Apparently stealing life jackets from airplanes is a thing for people leaving Indonesia, because before we land in Kuala Lumpur, the flight attendants specifically announce the exorbitant fee and jail time involved in being caught.
In any case. I catch up with my friend Noel for a day in KL.
We hit the climbing gym and eat some REALLY freaking good chicken and rice, and
somewhere along the way Noel assures me it’s the dry season.
It pours every day.
Seriously, if this is the dry
season, I don't want to know what the monsoon looks like. Black clouds twine
low over karst mountains in dancing wisps reminiscent of dark magic as my bus
heads north toward Penang (having left
Noel behind with his new soul mate in the form of a black and white kitten at
the bus station).
Penang is known for food, street art, and old, old buildings and culture. Georgetown, tucked into the corner of an island off Malaysia’s northwest coast, reminds me a bit of Melacca: a time warp of a well-preserved old town in a port city. Street upon street of old Chinese shop houses pack the historic district. Spunky bakeries inhabit 100-year-old buildings next to old-style print shops. My hostel is housed in a building over a century old.
I lose myself amongst Chinatown’s narrow streets. I eat LOTS of cheap food: there’s more variety here than I would know what to do with if I stayed for a month. That being said I have absolutely no idea what I’m eating, because menus are simply transliterated in their entirety. It’s like translation and explanations don’t exist here, even though the country’s two main languages happen to be Bahasa and English.

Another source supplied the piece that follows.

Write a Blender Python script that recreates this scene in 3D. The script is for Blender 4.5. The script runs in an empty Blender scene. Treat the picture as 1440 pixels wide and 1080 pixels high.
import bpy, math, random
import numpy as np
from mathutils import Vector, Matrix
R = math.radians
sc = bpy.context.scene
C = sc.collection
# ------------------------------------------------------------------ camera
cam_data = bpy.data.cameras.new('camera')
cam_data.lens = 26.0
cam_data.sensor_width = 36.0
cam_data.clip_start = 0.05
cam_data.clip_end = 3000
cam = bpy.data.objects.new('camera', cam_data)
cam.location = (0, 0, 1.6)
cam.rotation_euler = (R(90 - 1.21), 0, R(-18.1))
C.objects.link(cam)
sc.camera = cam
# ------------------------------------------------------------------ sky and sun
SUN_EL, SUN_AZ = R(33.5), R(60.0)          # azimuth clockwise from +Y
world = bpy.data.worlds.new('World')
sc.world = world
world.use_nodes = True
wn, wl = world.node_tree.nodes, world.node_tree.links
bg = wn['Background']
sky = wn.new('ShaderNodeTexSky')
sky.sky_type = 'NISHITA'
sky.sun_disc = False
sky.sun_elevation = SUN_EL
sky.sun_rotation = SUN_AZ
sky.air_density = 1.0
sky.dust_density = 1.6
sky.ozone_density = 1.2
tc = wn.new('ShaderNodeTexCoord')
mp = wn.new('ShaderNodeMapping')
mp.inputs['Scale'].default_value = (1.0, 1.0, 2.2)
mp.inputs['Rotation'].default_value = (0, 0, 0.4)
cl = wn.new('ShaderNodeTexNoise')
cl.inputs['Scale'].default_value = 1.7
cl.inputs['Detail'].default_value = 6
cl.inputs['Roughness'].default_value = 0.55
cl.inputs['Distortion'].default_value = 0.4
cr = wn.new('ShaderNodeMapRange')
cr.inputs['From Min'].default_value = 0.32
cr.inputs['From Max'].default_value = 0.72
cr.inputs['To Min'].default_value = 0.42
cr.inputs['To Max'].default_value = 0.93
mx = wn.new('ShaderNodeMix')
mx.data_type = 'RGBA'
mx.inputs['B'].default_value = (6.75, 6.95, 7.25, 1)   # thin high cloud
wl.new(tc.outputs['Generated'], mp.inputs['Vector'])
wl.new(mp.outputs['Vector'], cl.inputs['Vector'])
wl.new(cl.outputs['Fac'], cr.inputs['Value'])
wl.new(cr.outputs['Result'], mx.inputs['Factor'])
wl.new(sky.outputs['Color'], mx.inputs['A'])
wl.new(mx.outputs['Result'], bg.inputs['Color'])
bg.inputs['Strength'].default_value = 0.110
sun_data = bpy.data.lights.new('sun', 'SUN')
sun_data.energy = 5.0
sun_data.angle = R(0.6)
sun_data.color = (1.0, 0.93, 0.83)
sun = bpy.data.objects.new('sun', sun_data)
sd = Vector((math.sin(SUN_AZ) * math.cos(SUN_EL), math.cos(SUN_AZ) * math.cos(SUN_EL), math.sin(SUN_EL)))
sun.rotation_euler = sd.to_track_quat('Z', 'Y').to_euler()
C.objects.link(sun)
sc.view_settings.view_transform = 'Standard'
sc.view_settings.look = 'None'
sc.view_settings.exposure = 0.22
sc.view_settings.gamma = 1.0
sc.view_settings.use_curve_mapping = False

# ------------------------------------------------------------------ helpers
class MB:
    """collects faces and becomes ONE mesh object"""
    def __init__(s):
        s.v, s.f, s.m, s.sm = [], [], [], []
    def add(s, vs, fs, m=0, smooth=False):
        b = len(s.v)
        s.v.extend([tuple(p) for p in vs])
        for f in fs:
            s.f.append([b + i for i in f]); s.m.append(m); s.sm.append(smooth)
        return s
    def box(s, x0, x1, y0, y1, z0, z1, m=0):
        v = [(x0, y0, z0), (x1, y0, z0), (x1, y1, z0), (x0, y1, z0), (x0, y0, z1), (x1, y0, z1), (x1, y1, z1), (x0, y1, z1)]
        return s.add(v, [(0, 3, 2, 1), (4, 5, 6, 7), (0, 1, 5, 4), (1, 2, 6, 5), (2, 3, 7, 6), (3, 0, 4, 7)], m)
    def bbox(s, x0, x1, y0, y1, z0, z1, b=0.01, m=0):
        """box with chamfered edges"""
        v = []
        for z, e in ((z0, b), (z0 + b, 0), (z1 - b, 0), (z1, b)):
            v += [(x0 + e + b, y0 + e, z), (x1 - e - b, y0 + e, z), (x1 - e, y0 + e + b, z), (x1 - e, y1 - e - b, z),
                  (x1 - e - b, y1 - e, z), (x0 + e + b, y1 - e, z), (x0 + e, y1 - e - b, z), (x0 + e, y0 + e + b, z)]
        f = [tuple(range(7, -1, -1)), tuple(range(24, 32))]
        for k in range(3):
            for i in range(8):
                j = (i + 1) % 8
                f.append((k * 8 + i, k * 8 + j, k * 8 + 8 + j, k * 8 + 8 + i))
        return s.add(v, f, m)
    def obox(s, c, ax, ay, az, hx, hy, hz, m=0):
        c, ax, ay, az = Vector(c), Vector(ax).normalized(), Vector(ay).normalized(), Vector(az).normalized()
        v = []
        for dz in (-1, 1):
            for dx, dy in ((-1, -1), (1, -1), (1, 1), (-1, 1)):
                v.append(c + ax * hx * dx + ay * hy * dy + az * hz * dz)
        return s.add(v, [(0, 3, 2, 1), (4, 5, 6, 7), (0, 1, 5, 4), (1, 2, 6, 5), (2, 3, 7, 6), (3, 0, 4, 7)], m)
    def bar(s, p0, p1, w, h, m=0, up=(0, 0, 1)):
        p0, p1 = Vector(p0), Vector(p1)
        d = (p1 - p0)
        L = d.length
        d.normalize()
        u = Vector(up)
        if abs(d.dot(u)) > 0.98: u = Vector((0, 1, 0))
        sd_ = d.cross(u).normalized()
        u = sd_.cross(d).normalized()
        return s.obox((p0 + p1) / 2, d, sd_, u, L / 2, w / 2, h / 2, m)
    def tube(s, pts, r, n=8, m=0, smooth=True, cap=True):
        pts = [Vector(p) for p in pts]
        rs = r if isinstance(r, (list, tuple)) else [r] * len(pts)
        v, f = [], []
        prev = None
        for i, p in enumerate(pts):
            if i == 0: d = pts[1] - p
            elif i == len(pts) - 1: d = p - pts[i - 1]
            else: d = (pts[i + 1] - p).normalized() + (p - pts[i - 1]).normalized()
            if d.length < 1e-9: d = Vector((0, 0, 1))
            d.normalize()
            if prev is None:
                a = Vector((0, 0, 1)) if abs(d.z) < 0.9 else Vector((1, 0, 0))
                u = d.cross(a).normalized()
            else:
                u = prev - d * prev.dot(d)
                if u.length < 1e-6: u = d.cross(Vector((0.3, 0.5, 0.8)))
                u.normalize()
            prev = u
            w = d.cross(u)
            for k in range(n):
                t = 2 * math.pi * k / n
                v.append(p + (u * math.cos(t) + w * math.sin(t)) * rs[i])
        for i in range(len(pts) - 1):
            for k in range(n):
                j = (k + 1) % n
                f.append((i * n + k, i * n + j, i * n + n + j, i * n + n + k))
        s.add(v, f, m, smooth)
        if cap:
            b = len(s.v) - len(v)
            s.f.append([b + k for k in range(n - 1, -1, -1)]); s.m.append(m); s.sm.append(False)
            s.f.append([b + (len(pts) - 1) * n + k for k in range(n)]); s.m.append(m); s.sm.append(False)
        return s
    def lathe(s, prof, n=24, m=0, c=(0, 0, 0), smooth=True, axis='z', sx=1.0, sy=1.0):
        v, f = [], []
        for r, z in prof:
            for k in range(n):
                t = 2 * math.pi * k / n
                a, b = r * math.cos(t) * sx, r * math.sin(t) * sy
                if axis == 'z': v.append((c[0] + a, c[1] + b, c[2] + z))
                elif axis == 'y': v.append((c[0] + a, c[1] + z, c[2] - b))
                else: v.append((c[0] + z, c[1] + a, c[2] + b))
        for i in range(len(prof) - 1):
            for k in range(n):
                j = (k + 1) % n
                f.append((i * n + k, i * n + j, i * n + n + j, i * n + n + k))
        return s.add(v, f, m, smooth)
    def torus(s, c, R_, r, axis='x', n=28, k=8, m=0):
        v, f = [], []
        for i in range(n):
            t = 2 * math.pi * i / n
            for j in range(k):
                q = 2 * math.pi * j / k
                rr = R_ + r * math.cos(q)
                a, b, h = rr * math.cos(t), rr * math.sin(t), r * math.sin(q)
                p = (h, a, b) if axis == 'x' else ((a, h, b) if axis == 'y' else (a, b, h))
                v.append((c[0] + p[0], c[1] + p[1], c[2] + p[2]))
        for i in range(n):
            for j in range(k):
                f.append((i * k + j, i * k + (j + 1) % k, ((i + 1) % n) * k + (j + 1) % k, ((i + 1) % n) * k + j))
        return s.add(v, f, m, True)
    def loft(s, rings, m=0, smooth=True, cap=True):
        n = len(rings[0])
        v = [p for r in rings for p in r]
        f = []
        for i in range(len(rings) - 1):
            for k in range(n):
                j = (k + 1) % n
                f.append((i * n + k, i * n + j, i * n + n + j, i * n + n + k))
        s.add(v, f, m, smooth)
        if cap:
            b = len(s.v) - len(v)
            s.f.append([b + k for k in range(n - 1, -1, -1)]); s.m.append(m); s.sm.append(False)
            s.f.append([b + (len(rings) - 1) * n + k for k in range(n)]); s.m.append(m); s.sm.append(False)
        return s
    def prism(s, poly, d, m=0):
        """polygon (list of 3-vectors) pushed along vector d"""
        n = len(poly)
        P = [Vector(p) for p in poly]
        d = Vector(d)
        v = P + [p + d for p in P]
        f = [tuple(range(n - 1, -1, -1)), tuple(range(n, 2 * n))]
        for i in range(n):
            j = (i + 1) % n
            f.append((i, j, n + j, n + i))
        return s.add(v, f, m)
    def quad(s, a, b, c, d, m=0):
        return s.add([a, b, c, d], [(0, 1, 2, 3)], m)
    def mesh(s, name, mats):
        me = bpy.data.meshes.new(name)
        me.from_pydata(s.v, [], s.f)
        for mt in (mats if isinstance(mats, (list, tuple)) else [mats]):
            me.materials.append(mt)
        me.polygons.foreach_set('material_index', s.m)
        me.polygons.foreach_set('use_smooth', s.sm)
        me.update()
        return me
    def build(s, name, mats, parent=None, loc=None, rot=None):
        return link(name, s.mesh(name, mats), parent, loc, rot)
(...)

I wander Jetties crammed with weathered wooden houses, built amongst family groups and extending into the strait between Penang and mainland Malaysia. Although they appear shabby from the front, a peek inside doors left ajar for ventilation in the heavy heat reveal slender, spacious homes.
I find street art everywhere I look. Children riding
motorbikes. Simpsons and Yodas eating pizza with Obama. Cats climbing though
the color wheel. Old men swallowing archways whole. Bruce lee kicking a cat
across the street. A wild girl riding a sea turtle.
Chinatown’s narrow, busy streets cradle clan houses:
1,000-year-old family complexes centered around temples built of carved stone
and gilded in gold, moral foundations and teachings and histories displayed in floor-to
ceiling murals.
Bollywood music blares, street side stalls sell pirated DVDs
by the hundred and strands of radiant marigolds hang from wire racks. Open-air
restaurants spin my into a haze as servers gesture and spout foreign sentences and
eventually arrive with plates full of naan and chicken tikka for less than
three dollars.
I spend a grand total of four days basking in Georgetown’s vibrant mix of deep, multilayered mix of colonial and eastern culture and color. Then I spend no less than two hours in line for a passport stamp, and leave the island behind.